Wednesday, October 21, 2009

Incognito

Today 2 (TWO!) of my very good friends didn't recognize me. I met a friend to walk early and another for lunch. How really bazaar! It as though I am going through my life now disguised as a thin person. This happened a few months ago with another very good friend who saw me going into the library and she wasn't expecting to see me so that makes more sense. Today it was people I was meeting and they didn't think that thin person was me. I am incognito.

It makes me feel weird. I haven't seen the changes because they are so gradual. This proves the picture in my head isn't always reality. I didn't feel very thin this morning after gaining 1 pound yesterday and going over my calories goal with 400 extra chocolate calories I couldn't resist. Must be PMS. I was famished all day yesterday and couldn't keep out of the chocolate after dinner. I had to go to bed at 8:30 to stop.

Today has been better. I worked at the IFC (soup kitchen) and didn't sample any of the desserts and feel better and more in control.

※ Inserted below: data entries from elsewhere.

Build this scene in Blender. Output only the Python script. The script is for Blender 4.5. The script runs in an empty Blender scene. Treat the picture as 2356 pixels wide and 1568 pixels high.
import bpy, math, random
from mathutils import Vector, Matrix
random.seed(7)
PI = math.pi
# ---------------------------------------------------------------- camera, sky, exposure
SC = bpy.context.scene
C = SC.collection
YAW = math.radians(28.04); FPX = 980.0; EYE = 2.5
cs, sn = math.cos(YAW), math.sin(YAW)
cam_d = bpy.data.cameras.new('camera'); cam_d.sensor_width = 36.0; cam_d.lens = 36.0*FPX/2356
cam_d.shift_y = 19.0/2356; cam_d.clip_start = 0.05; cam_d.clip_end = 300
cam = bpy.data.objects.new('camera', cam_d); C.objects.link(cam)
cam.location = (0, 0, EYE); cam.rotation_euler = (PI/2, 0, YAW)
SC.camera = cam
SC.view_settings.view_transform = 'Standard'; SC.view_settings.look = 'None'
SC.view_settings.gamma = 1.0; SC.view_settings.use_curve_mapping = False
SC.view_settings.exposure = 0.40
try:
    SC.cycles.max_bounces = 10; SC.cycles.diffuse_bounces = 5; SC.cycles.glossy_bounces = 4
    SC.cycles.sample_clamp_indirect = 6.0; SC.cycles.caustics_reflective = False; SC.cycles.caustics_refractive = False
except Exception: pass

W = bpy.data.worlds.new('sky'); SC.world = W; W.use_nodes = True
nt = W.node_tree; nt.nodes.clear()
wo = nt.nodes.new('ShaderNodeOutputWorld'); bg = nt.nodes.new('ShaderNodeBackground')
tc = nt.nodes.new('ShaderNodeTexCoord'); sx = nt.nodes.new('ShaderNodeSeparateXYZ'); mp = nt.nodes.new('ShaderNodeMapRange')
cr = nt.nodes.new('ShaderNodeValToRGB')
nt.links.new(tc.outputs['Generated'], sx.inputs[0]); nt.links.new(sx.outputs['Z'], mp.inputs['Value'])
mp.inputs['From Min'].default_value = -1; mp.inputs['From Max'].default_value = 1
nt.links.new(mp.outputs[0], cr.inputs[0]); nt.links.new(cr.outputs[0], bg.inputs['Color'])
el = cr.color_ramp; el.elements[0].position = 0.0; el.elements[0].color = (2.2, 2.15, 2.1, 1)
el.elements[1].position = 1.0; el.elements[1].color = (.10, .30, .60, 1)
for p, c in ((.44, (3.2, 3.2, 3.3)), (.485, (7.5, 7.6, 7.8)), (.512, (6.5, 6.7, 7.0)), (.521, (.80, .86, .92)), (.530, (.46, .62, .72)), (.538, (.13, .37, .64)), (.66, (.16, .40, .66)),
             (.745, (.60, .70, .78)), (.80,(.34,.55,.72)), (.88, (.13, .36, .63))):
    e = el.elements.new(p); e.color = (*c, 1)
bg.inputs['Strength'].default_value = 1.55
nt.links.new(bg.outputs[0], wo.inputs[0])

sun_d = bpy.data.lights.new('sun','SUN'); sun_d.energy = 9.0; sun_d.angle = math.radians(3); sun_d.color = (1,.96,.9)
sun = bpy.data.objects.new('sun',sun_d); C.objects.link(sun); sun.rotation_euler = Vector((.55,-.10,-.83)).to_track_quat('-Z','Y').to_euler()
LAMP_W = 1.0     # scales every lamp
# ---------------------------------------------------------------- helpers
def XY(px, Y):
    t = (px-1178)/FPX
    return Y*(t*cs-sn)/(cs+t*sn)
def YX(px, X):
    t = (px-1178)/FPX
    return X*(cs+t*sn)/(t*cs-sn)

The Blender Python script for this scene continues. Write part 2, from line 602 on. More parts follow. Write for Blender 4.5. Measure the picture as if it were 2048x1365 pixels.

I am not feeling very thin so I am glad that it was today that my dear friends didn't recognize me. A great help to my fragile ego after falling on the slope yesterday.

1 comment:

  1. Yes, you are a shadow of your former self and you look younger, healthier, and radiant!! It is not just the weight....I think it is the mind set, the walking, the attention to self care, and the healthy food. Three cheers for you!